Recorded information ::
:::

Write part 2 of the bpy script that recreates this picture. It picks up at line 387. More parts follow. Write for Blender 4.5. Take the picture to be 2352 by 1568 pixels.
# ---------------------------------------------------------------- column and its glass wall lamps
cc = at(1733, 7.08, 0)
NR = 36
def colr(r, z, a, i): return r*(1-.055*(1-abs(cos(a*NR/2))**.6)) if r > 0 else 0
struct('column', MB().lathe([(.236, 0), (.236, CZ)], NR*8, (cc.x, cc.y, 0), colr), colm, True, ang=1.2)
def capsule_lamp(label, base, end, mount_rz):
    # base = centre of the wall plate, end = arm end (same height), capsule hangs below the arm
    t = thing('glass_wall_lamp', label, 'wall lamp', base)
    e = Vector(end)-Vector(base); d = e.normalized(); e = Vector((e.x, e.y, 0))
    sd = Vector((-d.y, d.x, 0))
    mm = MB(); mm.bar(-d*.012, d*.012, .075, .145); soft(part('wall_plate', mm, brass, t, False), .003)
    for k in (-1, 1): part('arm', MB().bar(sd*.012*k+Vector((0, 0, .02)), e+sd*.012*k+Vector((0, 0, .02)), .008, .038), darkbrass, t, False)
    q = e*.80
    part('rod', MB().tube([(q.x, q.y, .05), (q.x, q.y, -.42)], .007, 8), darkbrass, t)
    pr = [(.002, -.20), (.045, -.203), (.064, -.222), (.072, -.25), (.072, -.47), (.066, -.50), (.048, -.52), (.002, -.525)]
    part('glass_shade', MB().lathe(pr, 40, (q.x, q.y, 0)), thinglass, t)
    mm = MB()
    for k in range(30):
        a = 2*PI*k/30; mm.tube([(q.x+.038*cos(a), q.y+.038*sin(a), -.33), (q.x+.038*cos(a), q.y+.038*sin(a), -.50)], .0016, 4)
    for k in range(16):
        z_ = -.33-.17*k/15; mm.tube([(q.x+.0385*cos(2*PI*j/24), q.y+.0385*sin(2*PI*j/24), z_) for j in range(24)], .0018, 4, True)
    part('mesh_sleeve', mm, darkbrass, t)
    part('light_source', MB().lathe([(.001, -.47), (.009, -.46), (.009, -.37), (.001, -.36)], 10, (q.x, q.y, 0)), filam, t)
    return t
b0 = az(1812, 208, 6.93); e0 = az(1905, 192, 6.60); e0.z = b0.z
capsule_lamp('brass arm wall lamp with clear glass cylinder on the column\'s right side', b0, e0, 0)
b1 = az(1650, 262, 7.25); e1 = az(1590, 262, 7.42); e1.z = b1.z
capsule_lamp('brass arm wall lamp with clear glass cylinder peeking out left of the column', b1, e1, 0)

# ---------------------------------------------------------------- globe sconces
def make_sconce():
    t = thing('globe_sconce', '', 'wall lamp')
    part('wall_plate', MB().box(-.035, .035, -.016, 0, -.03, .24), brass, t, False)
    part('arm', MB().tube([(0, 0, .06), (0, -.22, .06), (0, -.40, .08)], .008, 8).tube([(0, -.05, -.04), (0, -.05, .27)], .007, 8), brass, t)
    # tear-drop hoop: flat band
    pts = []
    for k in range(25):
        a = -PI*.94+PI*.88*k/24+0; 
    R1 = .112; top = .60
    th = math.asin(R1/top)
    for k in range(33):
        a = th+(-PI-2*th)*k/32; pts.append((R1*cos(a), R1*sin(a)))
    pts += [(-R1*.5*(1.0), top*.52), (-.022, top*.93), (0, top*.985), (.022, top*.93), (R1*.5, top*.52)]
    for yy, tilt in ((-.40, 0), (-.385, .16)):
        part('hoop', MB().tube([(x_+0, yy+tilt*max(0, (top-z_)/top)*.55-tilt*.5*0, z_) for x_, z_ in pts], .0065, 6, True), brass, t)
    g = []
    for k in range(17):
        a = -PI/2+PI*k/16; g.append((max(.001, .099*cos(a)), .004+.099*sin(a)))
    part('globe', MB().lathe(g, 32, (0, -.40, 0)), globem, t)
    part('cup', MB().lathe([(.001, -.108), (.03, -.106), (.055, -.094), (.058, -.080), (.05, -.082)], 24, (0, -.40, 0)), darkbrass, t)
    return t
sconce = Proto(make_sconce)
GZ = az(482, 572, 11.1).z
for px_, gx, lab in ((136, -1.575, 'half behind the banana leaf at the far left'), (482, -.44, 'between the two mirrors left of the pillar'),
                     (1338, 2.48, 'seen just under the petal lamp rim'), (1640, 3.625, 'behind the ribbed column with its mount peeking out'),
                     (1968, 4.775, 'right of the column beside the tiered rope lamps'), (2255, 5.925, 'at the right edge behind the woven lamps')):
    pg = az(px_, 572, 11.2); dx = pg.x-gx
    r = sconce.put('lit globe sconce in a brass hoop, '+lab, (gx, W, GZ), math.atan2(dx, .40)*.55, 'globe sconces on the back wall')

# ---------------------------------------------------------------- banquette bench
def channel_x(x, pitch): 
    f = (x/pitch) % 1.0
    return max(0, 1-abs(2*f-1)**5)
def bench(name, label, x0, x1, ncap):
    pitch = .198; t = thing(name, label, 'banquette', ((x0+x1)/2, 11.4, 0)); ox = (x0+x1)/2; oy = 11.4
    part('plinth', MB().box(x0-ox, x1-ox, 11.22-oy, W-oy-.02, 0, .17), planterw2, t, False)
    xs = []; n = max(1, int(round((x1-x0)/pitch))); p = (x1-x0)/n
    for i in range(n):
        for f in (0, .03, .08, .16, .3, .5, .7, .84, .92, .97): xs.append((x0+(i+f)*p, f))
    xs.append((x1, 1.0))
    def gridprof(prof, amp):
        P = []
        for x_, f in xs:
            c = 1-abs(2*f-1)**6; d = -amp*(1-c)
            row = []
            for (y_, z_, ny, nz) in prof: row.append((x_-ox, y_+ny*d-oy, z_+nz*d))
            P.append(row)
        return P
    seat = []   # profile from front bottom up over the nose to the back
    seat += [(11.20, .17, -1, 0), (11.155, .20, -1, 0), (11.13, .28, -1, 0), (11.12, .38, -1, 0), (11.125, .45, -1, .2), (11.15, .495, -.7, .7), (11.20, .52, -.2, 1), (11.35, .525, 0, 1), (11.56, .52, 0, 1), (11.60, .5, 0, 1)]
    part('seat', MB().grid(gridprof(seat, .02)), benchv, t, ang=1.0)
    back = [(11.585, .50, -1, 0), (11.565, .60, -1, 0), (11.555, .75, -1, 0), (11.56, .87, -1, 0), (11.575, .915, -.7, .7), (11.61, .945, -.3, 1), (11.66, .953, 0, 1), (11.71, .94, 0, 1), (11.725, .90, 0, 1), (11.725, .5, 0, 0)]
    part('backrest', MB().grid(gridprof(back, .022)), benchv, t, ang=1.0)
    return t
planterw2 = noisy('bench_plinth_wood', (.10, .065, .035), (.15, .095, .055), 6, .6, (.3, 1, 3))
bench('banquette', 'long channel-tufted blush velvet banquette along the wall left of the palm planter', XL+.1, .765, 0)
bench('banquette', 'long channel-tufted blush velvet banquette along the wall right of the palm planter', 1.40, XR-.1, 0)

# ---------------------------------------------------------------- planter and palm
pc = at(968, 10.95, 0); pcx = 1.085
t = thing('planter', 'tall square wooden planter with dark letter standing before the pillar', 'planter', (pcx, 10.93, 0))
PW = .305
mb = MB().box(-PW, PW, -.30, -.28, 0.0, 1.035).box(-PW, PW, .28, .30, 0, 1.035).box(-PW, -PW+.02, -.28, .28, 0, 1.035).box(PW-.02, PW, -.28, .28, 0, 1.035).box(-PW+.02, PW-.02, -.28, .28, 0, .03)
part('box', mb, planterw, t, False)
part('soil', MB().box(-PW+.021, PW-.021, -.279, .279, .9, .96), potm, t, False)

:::

Stated problem ::
Reproduce each line of the material above precisely.

Exercise output ::
Write part 2 of the bpy script that recreates this picture. It picks up at line 387. More parts follow. Write for Blender 4.5. Take the picture to be 2352 by 1568 pixels.
# ---------------------------------------------------------------- column and its glass wall lamps
cc = at(1733, 7.08, 0)
NR = 36
def colr(r, z, a, i): return r*(1-.055*(1-abs(cos(a*NR/2))**.6)) if r > 0 else 0
struct('column', MB().lathe([(.236, 0), (.236, CZ)], NR*8, (cc.x, cc.y, 0), colr), colm, True, ang=1.2)
def capsule_lamp(label, base, end, mount_rz):
    # base = centre of the wall plate, end = arm end (same height), capsule hangs below the arm
    t = thing('glass_wall_lamp', label, 'wall lamp', base)
    e = Vector(end)-Vector(base); d = e.normalized(); e = Vector((e.x, e.y, 0))
    sd = Vector((-d.y, d.x, 0))
    mm = MB(); mm.bar(-d*.012, d*.012, .075, .145); soft(part('wall_plate', mm, brass, t, False), .003)
    for k in (-1, 1): part('arm', MB().bar(sd*.012*k+Vector((0, 0, .02)), e+sd*.012*k+Vector((0, 0, .02)), .008, .038), darkbrass, t, False)
    q = e*.80
    part('rod', MB().tube([(q.x, q.y, .05), (q.x, q.y, -.42)], .007, 8), darkbrass, t)
    pr = [(.002, -.20), (.045, -.203), (.064, -.222), (.072, -.25), (.072, -.47), (.066, -.50), (.048, -.52), (.002, -.525)]
    part('glass_shade', MB().lathe(pr, 40, (q.x, q.y, 0)), thinglass, t)
    mm = MB()
    for k in range(30):
        a = 2*PI*k/30; mm.tube([(q.x+.038*cos(a), q.y+.038*sin(a), -.33), (q.x+.038*cos(a), q.y+.038*sin(a), -.50)], .0016, 4)
    for k in range(16):
        z_ = -.33-.17*k/15; mm.tube([(q.x+.0385*cos(2*PI*j/24), q.y+.0385*sin(2*PI*j/24), z_) for j in range(24)], .0018, 4, True)
    part('mesh_sleeve', mm, darkbrass, t)
    part('light_source', MB().lathe([(.001, -.47), (.009, -.46), (.009, -.37), (.001, -.36)], 10, (q.x, q.y, 0)), filam, t)
    return t
b0 = az(1812, 208, 6.93); e0 = az(1905, 192, 6.60); e0.z = b0.z
capsule_lamp('brass arm wall lamp with clear glass cylinder on the column\'s right side', b0, e0, 0)
b1 = az(1650, 262, 7.25); e1 = az(1590, 262, 7.42); e1.z = b1.z
capsule_lamp('brass arm wall lamp with clear glass cylinder peeking out left of the column', b1, e1, 0)

# ---------------------------------------------------------------- globe sconces
def make_sconce():
    t = thing('globe_sconce', '', 'wall lamp')
    part('wall_plate', MB().box(-.035, .035, -.016, 0, -.03, .24), brass, t, False)
    part('arm', MB().tube([(0, 0, .06), (0, -.22, .06), (0, -.40, .08)], .008, 8).tube([(0, -.05, -.04), (0, -.05, .27)], .007, 8), brass, t)
    # tear-drop hoop: flat band
    pts = []
    for k in range(25):
        a = -PI*.94+PI*.88*k/24+0; 
    R1 = .112; top = .60
    th = math.asin(R1/top)
    for k in range(33):
        a = th+(-PI-2*th)*k/32; pts.append((R1*cos(a), R1*sin(a)))
    pts += [(-R1*.5*(1.0), top*.52), (-.022, top*.93), (0, top*.985), (.022, top*.93), (R1*.5, top*.52)]
    for yy, tilt in ((-.40, 0), (-.385, .16)):
        part('hoop', MB().tube([(x_+0, yy+tilt*max(0, (top-z_)/top)*.55-tilt*.5*0, z_) for x_, z_ in pts], .0065, 6, True), brass, t)
    g = []
    for k in range(17):
        a = -PI/2+PI*k/16; g.append((max(.001, .099*cos(a)), .004+.099*sin(a)))
    part('globe', MB().lathe(g, 32, (0, -.40, 0)), globem, t)
    part('cup', MB().lathe([(.001, -.108), (.03, -.106), (.055, -.094), (.058, -.080), (.05, -.082)], 24, (0, -.40, 0)), darkbrass, t)
    return t
sconce = Proto(make_sconce)
GZ = az(482, 572, 11.1).z
for px_, gx, lab in ((136, -1.575, 'half behind the banana leaf at the far left'), (482, -.44, 'between the two mirrors left of the pillar'),
                     (1338, 2.48, 'seen just under the petal lamp rim'), (1640, 3.625, 'behind the ribbed column with its mount peeking out'),
                     (1968, 4.775, 'right of the column beside the tiered rope lamps'), (2255, 5.925, 'at the right edge behind the woven lamps')):
    pg = az(px_, 572, 11.2); dx = pg.x-gx
    r = sconce.put('lit globe sconce in a brass hoop, '+lab, (gx, W, GZ), math.atan2(dx, .40)*.55, 'globe sconces on the back wall')

# ---------------------------------------------------------------- banquette bench
def channel_x(x, pitch): 
    f = (x/pitch) % 1.0
    return max(0, 1-abs(2*f-1)**5)
def bench(name, label, x0, x1, ncap):
    pitch = .198; t = thing(name, label, 'banquette', ((x0+x1)/2, 11.4, 0)); ox = (x0+x1)/2; oy = 11.4
    part('plinth', MB().box(x0-ox, x1-ox, 11.22-oy, W-oy-.02, 0, .17), planterw2, t, False)
    xs = []; n = max(1, int(round((x1-x0)/pitch))); p = (x1-x0)/n
    for i in range(n):
        for f in (0, .03, .08, .16, .3, .5, .7, .84, .92, .97): xs.append((x0+(i+f)*p, f))
    xs.append((x1, 1.0))
    def gridprof(prof, amp):
        P = []
        for x_, f in xs:
            c = 1-abs(2*f-1)**6; d = -amp*(1-c)
            row = []
            for (y_, z_, ny, nz) in prof: row.append((x_-ox, y_+ny*d-oy, z_+nz*d))
            P.append(row)
        return P
    seat = []   # profile from front bottom up over the nose to the back
    seat += [(11.20, .17, -1, 0), (11.155, .20, -1, 0), (11.13, .28, -1, 0), (11.12, .38, -1, 0), (11.125, .45, -1, .2), (11.15, .495, -.7, .7), (11.20, .52, -.2, 1), (11.35, .525, 0, 1), (11.56, .52, 0, 1), (11.60, .5, 0, 1)]
    part('seat', MB().grid(gridprof(seat, .02)), benchv, t, ang=1.0)
    back = [(11.585, .50, -1, 0), (11.565, .60, -1, 0), (11.555, .75, -1, 0), (11.56, .87, -1, 0), (11.575, .915, -.7, .7), (11.61, .945, -.3, 1), (11.66, .953, 0, 1), (11.71, .94, 0, 1), (11.725, .90, 0, 1), (11.725, .5, 0, 0)]
    part('backrest', MB().grid(gridprof(back, .022)), benchv, t, ang=1.0)
    return t
planterw2 = noisy('bench_plinth_wood', (.10, .065, .035), (.15, .095, .055), 6, .6, (.3, 1, 3))
bench('banquette', 'long channel-tufted blush velvet banquette along the wall left of the palm planter', XL+.1, .765, 0)
bench('banquette', 'long channel-tufted blush velvet banquette along the wall right of the palm planter', 1.40, XR-.1, 0)

# ---------------------------------------------------------------- planter and palm
pc = at(968, 10.95, 0); pcx = 1.085
t = thing('planter', 'tall square wooden planter with dark letter standing before the pillar', 'planter', (pcx, 10.93, 0))
PW = .305
mb = MB().box(-PW, PW, -.30, -.28, 0.0, 1.035).box(-PW, PW, .28, .30, 0, 1.035).box(-PW, -PW+.02, -.28, .28, 0, 1.035).box(PW-.02, PW, -.28, .28, 0, 1.035).box(-PW+.02, PW-.02, -.28, .28, 0, .03)
part('box', mb, planterw, t, False)
part('soil', MB().box(-PW+.021, PW-.021, -.279, .279, .9, .96), potm, t, False)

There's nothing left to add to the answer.